Recently there was a federal employee - with the FTC, I think, maybe the 
FCC - who issued warnings about using honeypots.  As I recall the warning 
was for full Honeynet-type honeypots and specifically was that perhaps an 
abuser could overcome the honeypot protections and use the system to commit 
abuse elsewhere, with the honeypot operator being held liable for civil 
damages.  As best as I recall that was his only objection.  Some proxypots 
do simulate the SMTP traffic that the abuser is trying to feed through an 
open proxy by actually contacting the remote server and doing the dialog - 
except not the data portion, and at the end an RSET is done before 
quitting.  Maybe in theory one could say that was abuse - but if that's 
abuse then the full spamming done that way is a greater abuse - and nobody 
yet sues over that, as abuse.

It does get tricky.  If I were an ISP and found an IP in my space sending 
packets to port 1080 all over the world - to me obviously a sign of abuse - 
what could I do?

If I were an ISP and saw incoming packets to port 1080, what can I do?  Can 
I legally contact the ISP from which the packets come and notify it?

If I'm an ISP and see port 25 packets going out all over the world from an 
IP in my space can I look at the source of packets going to that IP (on the 
theory that perhaps it is a compromised system)? Can I then report the IP 
that is the source (if I se one) to the ISP responsible?

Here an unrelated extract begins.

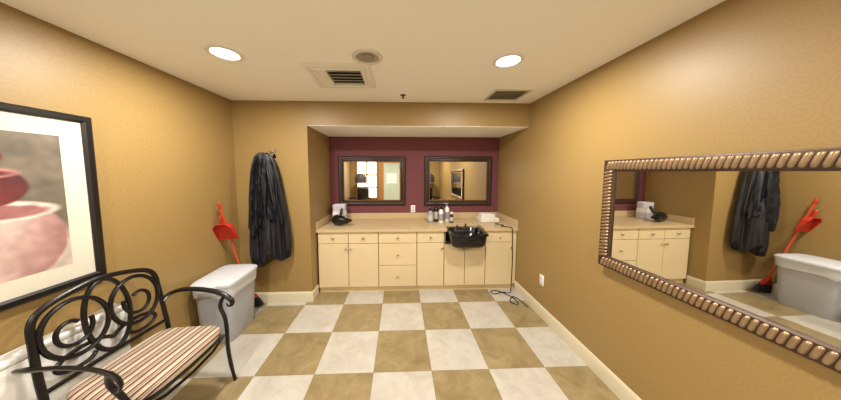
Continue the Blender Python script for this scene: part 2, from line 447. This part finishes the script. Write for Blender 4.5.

If I were an ISP could I examine outgoing packets to see if the source IP 
in those packets corresponds to an IP in my space?  Can I match source IPs 
with MAC addresses?  Can I verify that the MAC address I see is still on 
the same port where it first appeared?

If I were an ISP could I selectively block any of the traffic of the type 
I've mentioned?

What types of legal problem is anticipated -  civil or criminal?  For civil 
law an ISP is indemnified for actions taken to prevent offensive material - 
not that I anticipate many spammers and crackers filing suit.  (47 USC 230.)

If I set up a honeypot and put what amounts to a non-standard service on a 
port am I entitled to look at the packets that come in?  Is there a law or 
principle of law that says if I look like an open relay or open proxy I 
must be one?  If I look like a vulnerable system do I have to let someone 
exploit it and install their own software?

I tacitly assume that all the answers to these questions favor doing what I 
advocate - but I can't prove they do.

Even if the answers do favor what I advocate - is that a good thing, or 
would it be better for the law to be so specific and so strict that the ISP 
plain could not look at the traffic on its own network?  (I can imagine 
some feeling strict regulation - and I'd be willing to listen to their 
arguments.  I don't want a "big brother"/1984 government and it's not a 
whole lot better to have a "big brother" ISP.)  Surely the ISP could 
restrict the ports that can be contacted - is that the sole remedy?  Could 
it restrict ports and have a procedure through which a customer could apply 
for permission to send packets out on a specific port, swearing that it 
will not commit any abuse with those packets?

Everything I do and advocate has a security focus - there's no subterfuge 
of hiding something else as a security measure.  Does that make it all OK?